We here can no longer deny that the climate on this island is changing. This is the rainy side of the island. And, because on this side we have very little soil yet-- much of the land is relatively new lava-- we rely on regular rain; there is no ground water. We had two consecutive months with a total rainfall of a meager two inches. Plants and trees stopped growing, made almost no fruit, or died. We are daily seeing that happening. Fruit trees are at least a month behind the usual season. Trees have died or are dying. I'm growing all my own vegetables (in big pots) but have to water them almost daily. My water tank --yes, our water here is rainwater collected from my oversized roof, stored in a tank -- is not dangerously low yet, but I am very careful. Temperatures are unusually high for Hawai'i, where, "in the old days', we rarely had temperatures above 80. This summer it has been 85 and more almost every day. The doubters say this is an El Niño year; from now on all years will be El Niño years.
Pakistan is experiencing floods never before known. Russia has very un-Russian temperatures that cause uncontrollable forest fires that haze the air in big cities. Our American East Coast had temperatures of over a hundred, not once but many days in a row. Australia had or still has a killing drought. And yet some of our politicians insist that global warming is a hoax? And politicians cannot even talk about laws that might reduce our spewing CO2 into the atmosphere.

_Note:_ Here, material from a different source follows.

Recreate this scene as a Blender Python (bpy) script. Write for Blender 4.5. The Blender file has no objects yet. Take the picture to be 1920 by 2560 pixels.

Shame on us. Don't we pride ourselves on being the world leader? Aren't we supposed to be the example? How can we ignore that it was our banks that almost totalled the planetary economy. For a long time we were the greatest polluter of the atmosphere, which, after all, we share with all Life on earth. Now China has surpassed us with a fraction of a percentage, but their population is three times ours, and they are much "greener' than we are. Where are the millions of green jobs the president promised? What is going on? Are we all asleep? Is the minority party closely tied to Big Money more powerful than the political majority? It certainly seems that way. Can't we understand that the enormous unemployment figures might have something to do with the fact that we don't make anything any more, we have outsourced our manufacturing jobs. The enormous debt that politicians suddenly worry about must have something to do with the extremely expensive wars we have been fighting for the past nine years. Where is the will to do something for the 15 million or more unemployed women and men in the richest country on earth? (If we still are; probably not). Why can't we do something about the millions of foreclosures? What's wrong with taxing where the money is? When are we going to be honest about why we are fighting two or more wars and maintaining a thousand bases across the globe? Is the president actually going to do what he promised to do: change Washington?
Or, are we so scared by the one word answer to all questions, "security," that we keep quiet while the corporations plunder what they have left of our earth and by doing that wipe out our future?